NLRB Signals Shift Toward Permitting Grad Student Unions

The NLRB has issued a dramatic 2-1 ruling that calls into question the continued viability of the Board’s 2004 Brown University decision, in which it held that graduate student assistants are not statutory employees subject to the National Labor Relations Act. 

Earlier this year, the UAW filed a representation petition seeking to organize graduate and teaching assistants at NYU.  That petition was dismissed by the Board’s regional director, citing Brown.  On October 25th, the NLRB reversed this dismissal and remanded the case to the regional director for a full evidentiary hearing, in part to explore whether there are facts justifying the granting of collective bargaining rights to graduate students, irrespective of the Brown decision.  More significantly, however, the Board also stated that there are “compelling reasons for reconsideration of the decision in Brown University.”  Thus, there are two ways that the graduate students could obtain collective bargaining rights at NYU: first, if there is a determination that the facts at NYU are different than those outlined in Brown; and second, if the new Board directly overrules the Brown decision.

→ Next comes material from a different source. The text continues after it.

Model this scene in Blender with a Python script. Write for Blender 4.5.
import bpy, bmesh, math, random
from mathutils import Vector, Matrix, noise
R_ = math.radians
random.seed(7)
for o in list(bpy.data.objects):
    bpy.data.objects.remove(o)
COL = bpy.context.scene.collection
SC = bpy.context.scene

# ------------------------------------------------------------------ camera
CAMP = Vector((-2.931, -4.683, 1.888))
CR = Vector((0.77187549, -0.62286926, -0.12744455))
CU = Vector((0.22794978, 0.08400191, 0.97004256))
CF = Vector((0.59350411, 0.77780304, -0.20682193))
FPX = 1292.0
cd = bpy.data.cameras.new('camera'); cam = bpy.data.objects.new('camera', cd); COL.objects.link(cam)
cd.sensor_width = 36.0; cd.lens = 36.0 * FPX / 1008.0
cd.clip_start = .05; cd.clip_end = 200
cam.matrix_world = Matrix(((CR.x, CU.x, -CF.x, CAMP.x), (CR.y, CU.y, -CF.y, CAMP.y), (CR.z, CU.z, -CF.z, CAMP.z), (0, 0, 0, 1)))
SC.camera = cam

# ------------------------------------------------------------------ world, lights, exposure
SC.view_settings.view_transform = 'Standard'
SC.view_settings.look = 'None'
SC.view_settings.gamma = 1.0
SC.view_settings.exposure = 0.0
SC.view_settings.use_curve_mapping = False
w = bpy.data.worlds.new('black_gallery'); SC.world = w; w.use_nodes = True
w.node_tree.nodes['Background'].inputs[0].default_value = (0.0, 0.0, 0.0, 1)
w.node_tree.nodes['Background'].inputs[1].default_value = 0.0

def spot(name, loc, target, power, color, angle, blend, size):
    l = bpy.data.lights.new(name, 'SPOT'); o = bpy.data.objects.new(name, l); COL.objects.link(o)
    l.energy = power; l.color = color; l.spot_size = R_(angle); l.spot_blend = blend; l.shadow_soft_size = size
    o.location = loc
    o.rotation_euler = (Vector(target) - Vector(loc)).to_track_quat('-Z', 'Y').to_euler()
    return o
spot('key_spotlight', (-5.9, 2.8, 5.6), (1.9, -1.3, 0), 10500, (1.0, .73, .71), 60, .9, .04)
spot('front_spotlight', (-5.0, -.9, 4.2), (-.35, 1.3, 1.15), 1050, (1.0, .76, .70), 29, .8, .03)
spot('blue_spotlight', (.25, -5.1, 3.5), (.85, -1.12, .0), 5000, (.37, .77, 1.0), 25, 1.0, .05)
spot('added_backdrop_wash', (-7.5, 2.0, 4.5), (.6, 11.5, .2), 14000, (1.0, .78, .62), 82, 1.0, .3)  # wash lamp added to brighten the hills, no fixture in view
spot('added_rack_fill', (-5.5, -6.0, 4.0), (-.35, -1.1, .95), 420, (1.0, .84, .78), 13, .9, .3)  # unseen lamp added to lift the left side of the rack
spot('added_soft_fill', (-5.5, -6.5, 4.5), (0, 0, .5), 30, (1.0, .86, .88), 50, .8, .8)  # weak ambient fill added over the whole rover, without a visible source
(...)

The latest Board ruling is signed by Democratic appointees Pearce and Becker.  Republican appointee Brian Hayes wrote a dissenting opinion, stating that the decision “merely serves to reinforce the views of the Board’s critics who charge that its view of the law is wholly partisan and thus changeable based on nothing more than changes in Board membership.”

The development of the factual record will undoubtedly take a considerable amount of time, as will the presentation of legal briefs by the parties.  At least fifteen organizations and universities submitted amicus curiae briefs in the Brown case.  One could expect a similar level of interest when the NLRB reviews the upcoming decision of the regional director.